Nada parece indicar que las cosas cambiaron, sin duda, impera la misma forma de medir principios y valores en la persona humana. La falsa apreciación mediática que da formas a un modelo contemporáneo del ser, instalada en un presente demasiado globalizado, torna en pesar quejumbroso los lamentos propalados por doquier en el marco de la realidad que palpita y duele. La imagen del candidato, creada intempestivamente por los comandos de campaña de los partidos políticos, ceden ante una palabrita llamada "marketing" que bien manejan sus asesores propagandísticos. Consecuentemente, el lenguaje político va cambiando sustancialmente. El candidato contemporáneo evita el compromiso con el pueblo y en ese cambio sustancial dice que su mensaje está dirigido a la gente, se considera candidato de la gente. Es proclive, por lo tanto, a interrumpir el diálogo orgánico funcional con ese pueblo y la relación institucional.
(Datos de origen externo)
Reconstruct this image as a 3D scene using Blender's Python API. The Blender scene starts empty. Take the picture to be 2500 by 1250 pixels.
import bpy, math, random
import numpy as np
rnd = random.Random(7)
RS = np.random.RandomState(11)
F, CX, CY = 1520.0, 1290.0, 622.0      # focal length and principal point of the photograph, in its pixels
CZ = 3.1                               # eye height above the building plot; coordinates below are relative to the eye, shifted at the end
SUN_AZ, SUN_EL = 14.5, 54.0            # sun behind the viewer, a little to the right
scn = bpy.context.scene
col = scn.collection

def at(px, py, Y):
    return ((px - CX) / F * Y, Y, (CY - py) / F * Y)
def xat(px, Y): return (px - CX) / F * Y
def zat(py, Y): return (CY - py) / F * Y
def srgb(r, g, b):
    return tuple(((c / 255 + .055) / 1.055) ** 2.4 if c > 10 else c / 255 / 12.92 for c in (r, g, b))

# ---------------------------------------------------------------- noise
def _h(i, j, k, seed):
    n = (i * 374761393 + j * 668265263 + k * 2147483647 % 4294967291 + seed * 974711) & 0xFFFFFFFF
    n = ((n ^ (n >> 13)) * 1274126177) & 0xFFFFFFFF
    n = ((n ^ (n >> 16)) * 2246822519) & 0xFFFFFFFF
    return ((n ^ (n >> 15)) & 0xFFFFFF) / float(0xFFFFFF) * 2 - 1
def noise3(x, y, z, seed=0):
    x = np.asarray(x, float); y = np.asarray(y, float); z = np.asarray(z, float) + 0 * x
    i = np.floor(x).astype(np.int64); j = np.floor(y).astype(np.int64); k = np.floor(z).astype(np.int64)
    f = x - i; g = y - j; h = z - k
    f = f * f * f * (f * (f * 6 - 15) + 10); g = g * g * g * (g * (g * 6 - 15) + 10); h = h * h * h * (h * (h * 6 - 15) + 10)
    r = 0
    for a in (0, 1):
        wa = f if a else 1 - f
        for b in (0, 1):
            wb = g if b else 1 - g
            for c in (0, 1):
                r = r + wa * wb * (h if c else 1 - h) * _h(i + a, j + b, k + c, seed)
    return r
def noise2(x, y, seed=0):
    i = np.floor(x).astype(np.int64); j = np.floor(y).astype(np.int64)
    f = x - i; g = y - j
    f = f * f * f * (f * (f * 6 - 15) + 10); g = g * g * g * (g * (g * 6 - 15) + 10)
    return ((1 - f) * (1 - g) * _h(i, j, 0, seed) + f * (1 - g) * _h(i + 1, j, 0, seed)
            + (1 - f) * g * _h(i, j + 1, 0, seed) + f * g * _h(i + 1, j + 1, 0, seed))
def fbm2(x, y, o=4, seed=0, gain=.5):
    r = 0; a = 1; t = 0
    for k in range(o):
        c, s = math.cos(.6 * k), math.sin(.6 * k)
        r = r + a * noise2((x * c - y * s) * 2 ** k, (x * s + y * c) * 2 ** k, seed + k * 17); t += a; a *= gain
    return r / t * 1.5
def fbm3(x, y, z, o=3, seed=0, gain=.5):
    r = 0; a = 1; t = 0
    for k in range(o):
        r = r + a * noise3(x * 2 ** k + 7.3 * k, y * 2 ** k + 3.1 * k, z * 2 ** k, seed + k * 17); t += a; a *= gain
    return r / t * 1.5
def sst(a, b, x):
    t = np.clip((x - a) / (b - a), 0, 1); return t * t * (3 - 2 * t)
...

En ese análisis se advierte que ha bastado tan sólo la naftalina de los roperos para adormecer un viejo y sabio apotegma que rezaba: "pueblo es lo organizado, únicamente".
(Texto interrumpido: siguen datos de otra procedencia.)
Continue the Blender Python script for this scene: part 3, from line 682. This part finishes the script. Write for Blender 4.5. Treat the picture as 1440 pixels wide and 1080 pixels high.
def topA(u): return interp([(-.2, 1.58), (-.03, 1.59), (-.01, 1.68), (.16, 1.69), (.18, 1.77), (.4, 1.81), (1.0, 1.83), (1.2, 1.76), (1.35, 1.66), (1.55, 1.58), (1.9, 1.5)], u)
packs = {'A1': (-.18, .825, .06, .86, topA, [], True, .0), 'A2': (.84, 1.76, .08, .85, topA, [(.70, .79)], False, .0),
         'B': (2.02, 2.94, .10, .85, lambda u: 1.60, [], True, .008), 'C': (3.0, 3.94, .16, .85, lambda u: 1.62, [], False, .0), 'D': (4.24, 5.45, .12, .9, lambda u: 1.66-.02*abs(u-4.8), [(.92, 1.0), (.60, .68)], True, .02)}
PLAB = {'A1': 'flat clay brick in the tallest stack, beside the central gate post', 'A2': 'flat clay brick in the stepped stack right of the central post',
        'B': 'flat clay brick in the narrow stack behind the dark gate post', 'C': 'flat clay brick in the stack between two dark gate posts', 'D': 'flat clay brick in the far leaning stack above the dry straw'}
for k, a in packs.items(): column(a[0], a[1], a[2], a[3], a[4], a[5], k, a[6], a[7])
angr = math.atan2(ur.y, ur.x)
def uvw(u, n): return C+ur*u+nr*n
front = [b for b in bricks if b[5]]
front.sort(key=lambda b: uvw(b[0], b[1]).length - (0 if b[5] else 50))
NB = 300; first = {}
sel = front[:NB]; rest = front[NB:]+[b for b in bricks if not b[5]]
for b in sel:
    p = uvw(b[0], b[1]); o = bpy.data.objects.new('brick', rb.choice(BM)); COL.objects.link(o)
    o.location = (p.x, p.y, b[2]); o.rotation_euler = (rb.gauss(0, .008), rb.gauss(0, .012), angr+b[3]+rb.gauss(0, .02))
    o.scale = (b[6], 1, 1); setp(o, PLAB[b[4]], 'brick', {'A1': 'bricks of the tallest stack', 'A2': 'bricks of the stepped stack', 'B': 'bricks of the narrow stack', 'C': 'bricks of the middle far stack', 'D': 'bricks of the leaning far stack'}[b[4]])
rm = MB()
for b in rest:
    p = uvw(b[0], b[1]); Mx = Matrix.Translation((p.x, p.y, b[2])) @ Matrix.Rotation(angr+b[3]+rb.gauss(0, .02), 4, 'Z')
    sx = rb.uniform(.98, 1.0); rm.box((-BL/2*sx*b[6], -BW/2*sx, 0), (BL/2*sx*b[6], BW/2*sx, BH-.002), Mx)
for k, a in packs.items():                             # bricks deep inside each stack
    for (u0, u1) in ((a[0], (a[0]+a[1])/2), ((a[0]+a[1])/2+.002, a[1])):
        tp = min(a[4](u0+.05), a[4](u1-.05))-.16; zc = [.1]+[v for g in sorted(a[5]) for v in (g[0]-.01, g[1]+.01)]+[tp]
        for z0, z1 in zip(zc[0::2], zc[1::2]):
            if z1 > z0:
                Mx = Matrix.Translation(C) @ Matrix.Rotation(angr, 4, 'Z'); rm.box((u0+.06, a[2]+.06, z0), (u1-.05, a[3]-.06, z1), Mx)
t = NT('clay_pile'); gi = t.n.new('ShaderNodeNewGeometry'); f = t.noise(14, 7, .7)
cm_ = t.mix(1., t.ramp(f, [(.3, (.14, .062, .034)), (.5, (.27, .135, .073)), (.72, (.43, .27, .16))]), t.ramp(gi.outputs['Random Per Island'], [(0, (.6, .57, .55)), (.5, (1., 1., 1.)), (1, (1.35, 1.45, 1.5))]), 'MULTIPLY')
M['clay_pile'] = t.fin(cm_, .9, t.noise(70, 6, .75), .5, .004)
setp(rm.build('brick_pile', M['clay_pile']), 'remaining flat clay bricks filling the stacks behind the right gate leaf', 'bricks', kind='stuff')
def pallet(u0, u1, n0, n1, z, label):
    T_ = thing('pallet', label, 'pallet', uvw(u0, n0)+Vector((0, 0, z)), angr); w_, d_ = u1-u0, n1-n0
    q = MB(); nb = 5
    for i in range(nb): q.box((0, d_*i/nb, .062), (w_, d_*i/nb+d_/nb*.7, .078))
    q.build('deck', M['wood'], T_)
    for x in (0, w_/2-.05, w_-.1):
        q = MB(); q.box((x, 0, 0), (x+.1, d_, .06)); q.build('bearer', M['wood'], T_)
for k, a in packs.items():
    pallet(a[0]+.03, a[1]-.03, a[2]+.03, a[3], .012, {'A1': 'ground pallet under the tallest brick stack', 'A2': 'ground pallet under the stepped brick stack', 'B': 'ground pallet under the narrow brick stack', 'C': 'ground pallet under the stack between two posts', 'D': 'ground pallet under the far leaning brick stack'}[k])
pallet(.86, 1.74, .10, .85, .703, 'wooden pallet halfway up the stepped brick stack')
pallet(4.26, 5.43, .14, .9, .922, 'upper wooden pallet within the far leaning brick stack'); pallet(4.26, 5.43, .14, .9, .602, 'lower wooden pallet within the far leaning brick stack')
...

La profunda crisis de valores que soporta la humanidad es realmente grave porque desde la conducción de los estados y los centros del poder mundial, se ordena la ciencia y la técnica para disimular y perfeccionar el engaño y la mentira, hipotecando en el devenir los preciosos intereses del hombre. La sociedad enferma, con ausencia del paradigma humano que enaltece, no acierta a definir un proyecto integrador de todas las voluntades ciudadanas que deseche lo superfluo de la imagen y aprecie la virtud en la persona humana.
La petulancia de creer que el candidato es parido por un adobe o que sale de una flor es un acto regresivo que vulnera límites naturales perturbando la facultad del entendimiento humano hasta límites inconcebibles. Lo concreto es que el candidato, el dirigente o el gobernante surgen desde el seno de la sociedad que integramos y de la que formamos parte con grado de pertenencia insoslayable. La conducta exigible en el marco del deber ser, compromete a cada miembro de la sociedad para que asuma la responsabilidad que le concierne por insuflar con el propio aliento, la arrogancia impertinente del ídolo de barro, cuya imagen interesada se recrea en los laboratorios que transitan en controversia con la ética.
Estudios recientes demuestran la importancia del contraste entre los valores de la persona y la imagen del candidato. Los asesores propagandísticos dan especial valoración a la congruencia de los mensajes con la imagen del candidato. El baño de la psicología con la que se embadurna la propaganda intenta fabricar una personalidad que promueva simpatía en los ciudadanos. Esta falsificación de la imagen suele producir en los electores profundas decepciones y graves descréditos generadores de desconfianza y escepticismo que decantan en la ridiculizada sociedad. Esa misma sociedad que les caratuló como salvadores suele de pronto ponerles el tinte de verdaderos villanos.